Below are several records. Retype exactly those lines running from the one with "Continue the Blender Python script for this scene: part 3, from" through the one with "lo.location = SUN * 30", end lines included, and no others.

Dataset entries ::

▼

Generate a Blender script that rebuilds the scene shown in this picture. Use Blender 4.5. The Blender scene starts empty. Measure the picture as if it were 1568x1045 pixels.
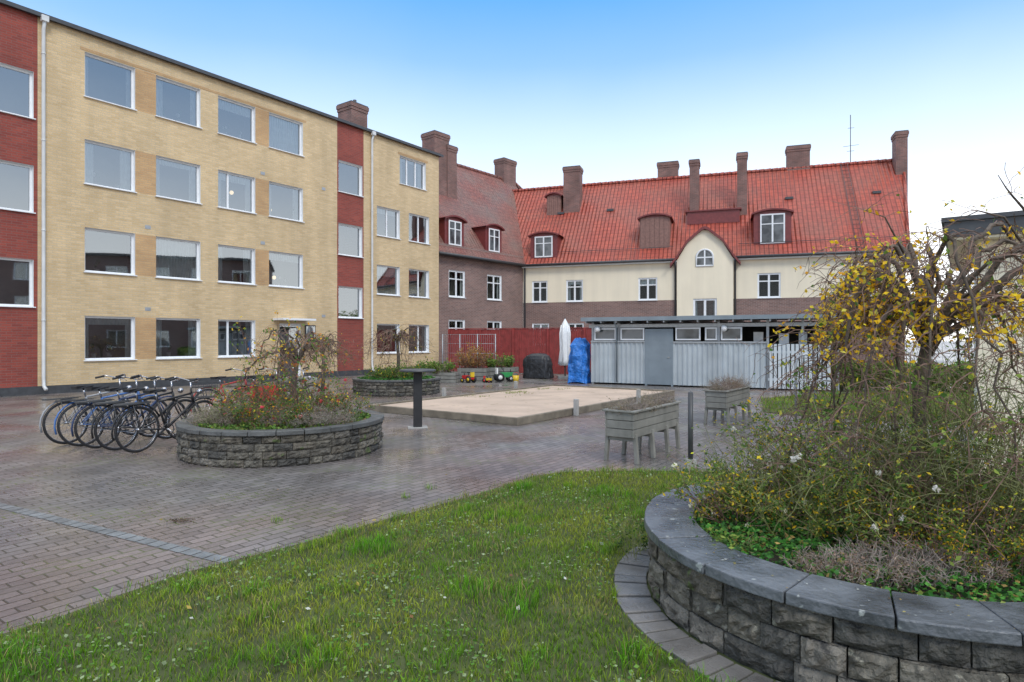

▲
▼

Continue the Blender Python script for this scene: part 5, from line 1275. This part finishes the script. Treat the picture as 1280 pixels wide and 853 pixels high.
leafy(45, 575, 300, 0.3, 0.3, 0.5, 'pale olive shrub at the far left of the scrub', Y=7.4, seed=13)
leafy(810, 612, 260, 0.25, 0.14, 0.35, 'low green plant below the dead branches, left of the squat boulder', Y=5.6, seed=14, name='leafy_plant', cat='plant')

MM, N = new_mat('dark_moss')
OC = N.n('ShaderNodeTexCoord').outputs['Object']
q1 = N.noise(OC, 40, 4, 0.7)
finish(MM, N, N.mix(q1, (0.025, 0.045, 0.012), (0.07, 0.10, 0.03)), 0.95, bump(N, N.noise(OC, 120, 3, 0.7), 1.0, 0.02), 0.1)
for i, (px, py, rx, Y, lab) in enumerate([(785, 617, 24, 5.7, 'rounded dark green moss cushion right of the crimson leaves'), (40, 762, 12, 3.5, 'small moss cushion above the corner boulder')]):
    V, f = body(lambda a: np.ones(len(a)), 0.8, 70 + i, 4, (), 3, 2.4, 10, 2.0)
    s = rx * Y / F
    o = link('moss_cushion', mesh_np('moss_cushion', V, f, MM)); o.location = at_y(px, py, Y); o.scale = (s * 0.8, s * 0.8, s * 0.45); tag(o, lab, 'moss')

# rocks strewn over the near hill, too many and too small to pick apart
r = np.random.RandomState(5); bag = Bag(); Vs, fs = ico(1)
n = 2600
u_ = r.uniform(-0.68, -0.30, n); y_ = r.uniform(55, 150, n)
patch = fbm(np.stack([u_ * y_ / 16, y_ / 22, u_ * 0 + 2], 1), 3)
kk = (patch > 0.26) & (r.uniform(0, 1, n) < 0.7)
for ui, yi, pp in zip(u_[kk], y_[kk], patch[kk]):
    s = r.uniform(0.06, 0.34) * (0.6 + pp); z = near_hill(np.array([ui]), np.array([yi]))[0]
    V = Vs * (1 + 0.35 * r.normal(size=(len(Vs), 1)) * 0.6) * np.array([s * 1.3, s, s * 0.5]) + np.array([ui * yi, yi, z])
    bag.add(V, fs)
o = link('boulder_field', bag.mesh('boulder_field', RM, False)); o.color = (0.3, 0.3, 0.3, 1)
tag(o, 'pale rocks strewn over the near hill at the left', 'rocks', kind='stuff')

▲
▼

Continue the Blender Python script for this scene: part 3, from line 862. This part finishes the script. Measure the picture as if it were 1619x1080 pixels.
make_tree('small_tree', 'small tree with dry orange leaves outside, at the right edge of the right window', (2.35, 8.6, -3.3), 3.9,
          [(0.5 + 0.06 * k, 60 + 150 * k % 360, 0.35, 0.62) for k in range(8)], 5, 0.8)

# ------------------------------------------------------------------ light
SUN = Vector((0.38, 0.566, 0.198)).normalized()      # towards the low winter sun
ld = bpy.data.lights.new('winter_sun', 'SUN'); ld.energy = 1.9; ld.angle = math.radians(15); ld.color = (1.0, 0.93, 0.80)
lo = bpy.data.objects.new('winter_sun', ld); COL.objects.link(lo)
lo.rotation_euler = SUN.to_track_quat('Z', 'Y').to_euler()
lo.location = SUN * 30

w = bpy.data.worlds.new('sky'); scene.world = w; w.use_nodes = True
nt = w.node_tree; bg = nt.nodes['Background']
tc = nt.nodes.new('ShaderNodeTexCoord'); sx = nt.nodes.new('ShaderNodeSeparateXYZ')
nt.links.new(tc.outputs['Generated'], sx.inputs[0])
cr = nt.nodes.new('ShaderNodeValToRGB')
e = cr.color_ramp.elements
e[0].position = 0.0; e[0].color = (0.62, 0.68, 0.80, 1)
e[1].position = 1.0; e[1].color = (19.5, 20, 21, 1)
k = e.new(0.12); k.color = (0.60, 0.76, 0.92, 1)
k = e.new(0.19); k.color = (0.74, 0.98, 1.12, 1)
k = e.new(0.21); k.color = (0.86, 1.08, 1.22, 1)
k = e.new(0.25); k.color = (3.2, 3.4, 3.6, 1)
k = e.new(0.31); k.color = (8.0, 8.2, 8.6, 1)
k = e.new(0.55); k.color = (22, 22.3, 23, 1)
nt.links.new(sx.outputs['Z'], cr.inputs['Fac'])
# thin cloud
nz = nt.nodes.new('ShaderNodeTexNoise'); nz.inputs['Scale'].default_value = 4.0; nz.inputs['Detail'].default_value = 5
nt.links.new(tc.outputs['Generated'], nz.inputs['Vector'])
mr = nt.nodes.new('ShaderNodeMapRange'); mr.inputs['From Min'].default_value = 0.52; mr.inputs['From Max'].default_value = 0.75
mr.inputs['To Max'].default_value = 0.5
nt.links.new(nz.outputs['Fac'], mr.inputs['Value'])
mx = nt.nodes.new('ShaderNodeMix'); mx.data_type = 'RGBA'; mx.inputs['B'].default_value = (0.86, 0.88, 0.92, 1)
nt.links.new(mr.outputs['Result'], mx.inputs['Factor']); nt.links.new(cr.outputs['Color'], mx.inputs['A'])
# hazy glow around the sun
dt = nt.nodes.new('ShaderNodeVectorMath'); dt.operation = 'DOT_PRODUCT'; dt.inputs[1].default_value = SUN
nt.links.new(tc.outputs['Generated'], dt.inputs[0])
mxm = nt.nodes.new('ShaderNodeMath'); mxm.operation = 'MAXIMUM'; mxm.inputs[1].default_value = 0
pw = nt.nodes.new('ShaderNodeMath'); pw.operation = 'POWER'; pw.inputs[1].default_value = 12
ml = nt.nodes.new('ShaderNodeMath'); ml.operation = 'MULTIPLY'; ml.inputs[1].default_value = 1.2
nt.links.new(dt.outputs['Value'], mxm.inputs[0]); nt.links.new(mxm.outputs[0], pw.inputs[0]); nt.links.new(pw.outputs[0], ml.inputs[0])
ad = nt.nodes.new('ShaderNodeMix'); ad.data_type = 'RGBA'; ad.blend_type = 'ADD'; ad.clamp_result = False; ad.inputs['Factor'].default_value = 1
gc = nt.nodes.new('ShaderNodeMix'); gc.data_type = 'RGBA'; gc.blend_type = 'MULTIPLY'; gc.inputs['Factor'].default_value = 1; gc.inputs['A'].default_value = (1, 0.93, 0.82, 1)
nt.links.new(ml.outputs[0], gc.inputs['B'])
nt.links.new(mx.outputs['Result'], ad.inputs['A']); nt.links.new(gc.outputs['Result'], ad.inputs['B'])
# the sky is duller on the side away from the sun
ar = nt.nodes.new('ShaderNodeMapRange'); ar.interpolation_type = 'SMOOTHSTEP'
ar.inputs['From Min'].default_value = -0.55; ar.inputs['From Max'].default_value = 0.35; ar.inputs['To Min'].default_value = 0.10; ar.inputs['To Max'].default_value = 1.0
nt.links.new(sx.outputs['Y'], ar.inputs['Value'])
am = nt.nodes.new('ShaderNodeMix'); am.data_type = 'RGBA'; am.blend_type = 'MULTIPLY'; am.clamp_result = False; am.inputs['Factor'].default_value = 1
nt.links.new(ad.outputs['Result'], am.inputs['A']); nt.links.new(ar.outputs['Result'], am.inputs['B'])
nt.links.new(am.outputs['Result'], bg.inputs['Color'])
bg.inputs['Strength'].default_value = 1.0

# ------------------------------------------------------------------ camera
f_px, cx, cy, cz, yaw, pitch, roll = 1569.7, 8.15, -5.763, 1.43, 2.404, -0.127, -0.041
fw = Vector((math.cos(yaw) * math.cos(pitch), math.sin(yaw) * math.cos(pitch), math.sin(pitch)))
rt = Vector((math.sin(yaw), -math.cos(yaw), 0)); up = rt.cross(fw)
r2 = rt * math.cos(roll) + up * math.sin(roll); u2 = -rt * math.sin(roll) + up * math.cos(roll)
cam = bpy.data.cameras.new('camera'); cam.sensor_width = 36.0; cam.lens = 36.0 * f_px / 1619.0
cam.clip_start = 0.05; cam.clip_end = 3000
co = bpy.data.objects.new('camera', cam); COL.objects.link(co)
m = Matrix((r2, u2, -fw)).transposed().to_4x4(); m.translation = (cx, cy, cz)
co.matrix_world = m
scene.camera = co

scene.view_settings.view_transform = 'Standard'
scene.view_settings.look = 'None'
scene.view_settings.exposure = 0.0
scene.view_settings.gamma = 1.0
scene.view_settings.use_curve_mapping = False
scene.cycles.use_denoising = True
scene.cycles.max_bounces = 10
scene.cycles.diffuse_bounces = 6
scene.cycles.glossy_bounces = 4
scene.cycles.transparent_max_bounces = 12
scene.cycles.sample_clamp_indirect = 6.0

▲

Solution for this task ::
Continue the Blender Python script for this scene: part 3, from line 862. This part finishes the script. Measure the picture as if it were 1619x1080 pixels.
make_tree('small_tree', 'small tree with dry orange leaves outside, at the right edge of the right window', (2.35, 8.6, -3.3), 3.9,
          [(0.5 + 0.06 * k, 60 + 150 * k % 360, 0.35, 0.62) for k in range(8)], 5, 0.8)

# ------------------------------------------------------------------ light
SUN = Vector((0.38, 0.566, 0.198)).normalized()      # towards the low winter sun
ld = bpy.data.lights.new('winter_sun', 'SUN'); ld.energy = 1.9; ld.angle = math.radians(15); ld.color = (1.0, 0.93, 0.80)
lo = bpy.data.objects.new('winter_sun', ld); COL.objects.link(lo)
lo.rotation_euler = SUN.to_track_quat('Z', 'Y').to_euler()
lo.location = SUN * 30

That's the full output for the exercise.